* EXERCISE PROMPT:
Across the listing below, count the lines that mention the string "script". Reply with the figure only.

* Stored records:
---

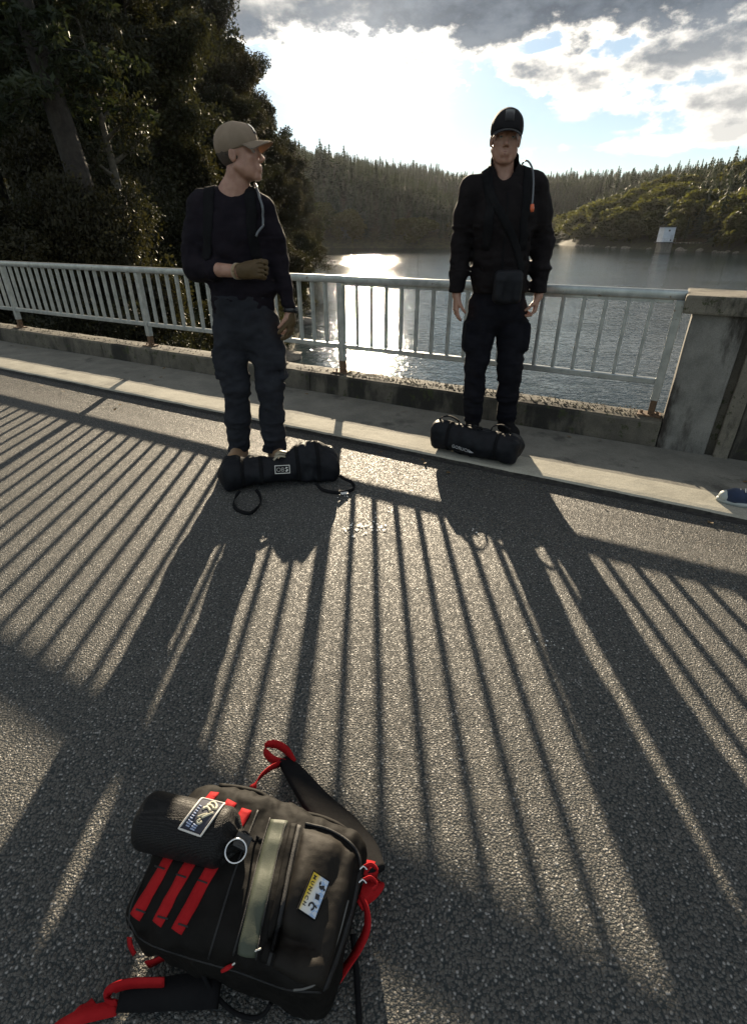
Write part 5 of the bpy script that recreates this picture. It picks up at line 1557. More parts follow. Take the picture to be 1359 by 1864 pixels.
def sandbag_left():
    a = V3(-.885, 2.900, .086); b = V3(-.275, 3.030, .086); u = (b - a) / np.linalg.norm(b - a); n = np.array([-u[1], u[0], 0]); mid = (a + b) / 2; r = .105
    root = thing('sandbag', V3(mid[0], mid[1], 0), 'longer black sandbag with a white-framed patch and loose strap loops, lying on the asphalt', 'sandbag')
    S = Sdf((-1.10, 2.68, -.01), (-.04, 3.28, .36), .0066)
    R = np.array([u, n, EZ]).T
    S.cone(a + u * .03, r * 1.02, b - u * .10, r * .96, .04, 'add', EZ, .84)
    S.box(a + u * .01, (.05, r * .96, r * .80), .035, R, .03); S.box(b - u * .08, (.12, r * .95, r * .80), .045, R, .03)
    S.cone(b - u * .16 + EZ * .07, .075, b - u * .06 + EZ * .045, .072, .05); S.ell(b - u * .13 + EZ * .10 + n * .02, (.10, .06, .05), R, .03)
    S.cone(a - u * .045 - n * .03, .022, a + u * .02 - n * .03, .03, .02)
    for k in range(5):   # gathered folds on top
        c = mid + u * (-.02 + .030 * k) + EZ * (.074 + .006 * (k % 2)) + n * .01
        S.cone(c - n * .05 - u * .01, .011, c + n * .05 + u * .015, .013, .010)
    for k in range(2):
        c = a + u * (.16 + .03 * k) + EZ * .078; S.cone(c - u * .05 - n * .01, .010, c + u * .05 + n * .015, .012, .012)
    S.wrinkle(.022, 8, 3, seed=41, warp=.06); S.wrinkle(.009, (26, 26, 12), 2, seed=43)
    S.plane((0, 0, .004), V3(0, 0, -1), .010)
    bd = S.make('body', MA['blackbag'], root); bv = bvh_of(bd)
    for t in (.12, .30, .66, .86):
        c = a + (b - a) * t; pts = []
        for k in np.linspace(-2.3, 2.3, 26):
            d = n * math.sin(k) + EZ * math.cos(k); h = bv.ray_cast(Vector(c + d * .4), Vector(-d))
            if h[0] is not None: pts.append(np.array(h[0]))
        m = MB(); surf_strip(m, bv, pts, .024, .003, 3); m.make('strap', MA['strap'], root, True)
    # loops of webbing lying in front of the bag
    def loop(px, z=.010, w=.020, wob=.0):
        pts = np.array([G(x, y, zz) for (x, y, zz) in px]); pts = smooth_path(pts, 46)
        MB().ribbon(pts, np.tile(EZ, (len(pts), 1)) * .75 + EN * .6, w, .005).make('webbing_loop', MA['strap'], root, True)
    loop([(437, 893, .05), (428, 907, .02), (426, 920, .012), (436, 930, .012), (455, 934, .012), (468, 925, .012), (475, 914, .014), (473, 901, .02), (466, 891, .05)])
    loop([(576, 880, .05), (585, 890, .02), (600, 895, .014), (620, 897, .012), (636, 894, .012), (645, 888, .016), (640, 878, .03), (628, 872, .05), (618, 866, .07)])
    c = G(627, 898, .016); V, F = flat_local([[(-.022, -.012), (.022, -.015), (.024, .012), (-.020, .014)]], 0, .002)
    frame_link('white_tag', mesh_from('white_tag', V, F, mat('white_tag', (.62, .62, .60), .7, bump=(80, .001)), None, False), root, c, V3(.95, .3, .0) / np.linalg.norm([.95, .3]), V3(-.3, .95, .05) / np.linalg.norm([.3, .95, .05]), V3(0, 0, 1))
    # crumpled webbing, coloured pale to paint in the sun's glints on the bag
    pw = mat('sun_glint', (.34, .30, .22), .5, spec=.5, bump=(240, .001))
    hw = MB()
    for k in range(5):
        q0 = mid + u * (-.045 + .004 * k) + n * (-.045 + .022 * k) + EZ * (.090 + .010 * (k % 2))
        q1 = q0 + u * .075 + n * (.020 - .008 * k) + EZ * .004
        pts = smooth_path([q0 - EZ * .008, q0 + (q1 - q0) * .35 + EZ * .010, q0 + (q1 - q0) * .7 + EZ * .006, q1 - EZ * .004], 12)
        hw.ribbon(pts, n + EZ * .4 * (-1) ** k, .018, .003)
    hw.make('glint_webbing', pw, root, True)
    p0 = cast(bv, 505, 855); p1 = cast(bv, 524, 854)
    X, Y, N = frame_of(p0[0], (p0[1] + p1[1]) / 2 + V3(0, -.4, .2), p1[0] - p0[0]); C = (p0[0] + p1[0]) / 2 + N * .006
    V, F = flat_local([[(-.046, -.026), (.046, -.026), (.046, .026), (-.046, .026)]], -.006, .0)
    pt = frame_link('patch', mesh_from('patch', V, F, MA['strap'], None, False), root, C, X, Y, N)
    w = .0045
    fr = [[(-.046, -.026), (.046, -.026), (.046, -.026 + w), (-.046, -.026 + w)], [(-.046, .026 - w), (.046, .026 - w), (.046, .026), (-.046, .026)],
          [(-.046, -.026 + w), (-.046 + w, -.026 + w), (-.046 + w, .026 - w), (-.046, .026 - w)], [(.046 - w, -.026 + w), (.046, -.026 + w), (.046, .026 - w), (.046 - w, .026 - w)]]
    V, F = flat_local(fr, .0003, .0016)
    frame_link('patch_border', mesh_from('patch_border', V, F, MA['white_thread'], None, False), pt, C, X, Y, N)
    lettering('OB', .036, mat('patch_print', (.36, .35, .32), .8), pt, C + X * -.037 + Y * -.013, X, Y, N, .0008, 0, 1.0)
    em = [[(.018, -.014), (.026, -.016), (.036, -.006), (.030, .002), (.022, -.004)], [(.016, .002), (.028, .006), (.036, .012), (.022, .014)]]
    V, F = flat_local(em, .0003, .0014); frame_link('patch_emblem', mesh_from('patch_emblem', V, F, MA['white_thread'], None, False), pt, C, X, Y, N)
sandbag_left()

# ------------------------------------------------------------------ the red and black backpack in front
MA['pack'] = fabric('pack_nylon', (.0055, .005, .0045), 620, var=(.010, .009, .008), fold=(12, .014), rough=.7, spec=.12, sheen=.0)
MA['packpanel'] = fabric('pack_pocket_nylon', (.010, .0085, .007), 620, var=(.017, .014, .011), fold=(10, .018), rough=.65, spec=.18, sheen=.0)
MA['red'] = fabric('red_webbing', (.30, .008, .011), 420, var=(.40, .016, .018), fold=(60, .003), rough=.75, sheen=.0, spec=.12)
MA['band'] = fabric('grey_green_band', (.050, .060, .042), 500, var=(.070, .082, .058), fold=(16, .004), rough=.6, spec=.35, sheen=.0)
MA['zip'] = mat('zip_tape', (.012, .012, .013), .6, bump=(700, .002))
MA['chrome'] = mat('chrome', (.7, .7, .7), .18, 1.0)
MA['cordlock'] = mat('black_plastic', (.02, .02, .02), .3)
MA['foam'] = fabric('strap_mesh', (.005, .005, .006), 350, var=(.009, .009, .010), fold=(22, .004), rough=.85, sheen=.0, spec=.15)
def mesh_fabric():
    m = bpy.data.materials.new('sack_mesh'); m.use_nodes = True
    t = NT(m.node_tree); b = t.n['Principled BSDF']; co = t.coord('Object')
    v = t.node('ShaderNodeTexVoronoi', feature='F1'); t.set(v.inputs['Vector'], co); v.inputs['Scale'].default_value = 330; v.inputs['Randomness'].default_value = .25
    h = t.ramp(v.outputs['Distance'], .25, .55)
    t.set(b.inputs['Base Color'], t.mix(h, (.002, .002, .003, 1), (.012, .0115, .0115, 1)))
    b.inputs['Roughness'].default_value = .5; b.inputs['Specular IOR Level'].default_value = .25
    t.l.new(t.bump(h, .9, .0016), b.inputs['Normal'])
    return m
MA['sackmesh'] = mesh_fabric()

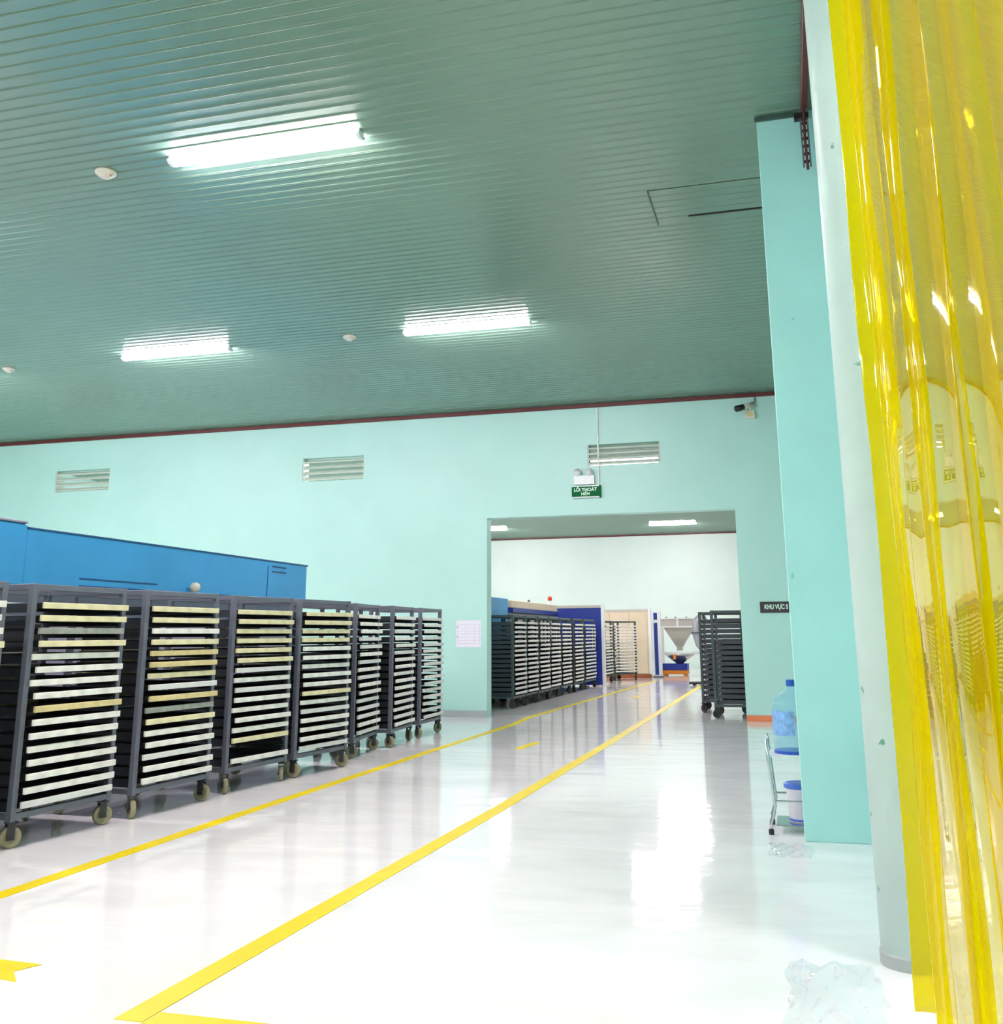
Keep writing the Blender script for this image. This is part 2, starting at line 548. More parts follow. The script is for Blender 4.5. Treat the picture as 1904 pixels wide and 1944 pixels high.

---

* SOLUTION TO THIS PROBLEM:
2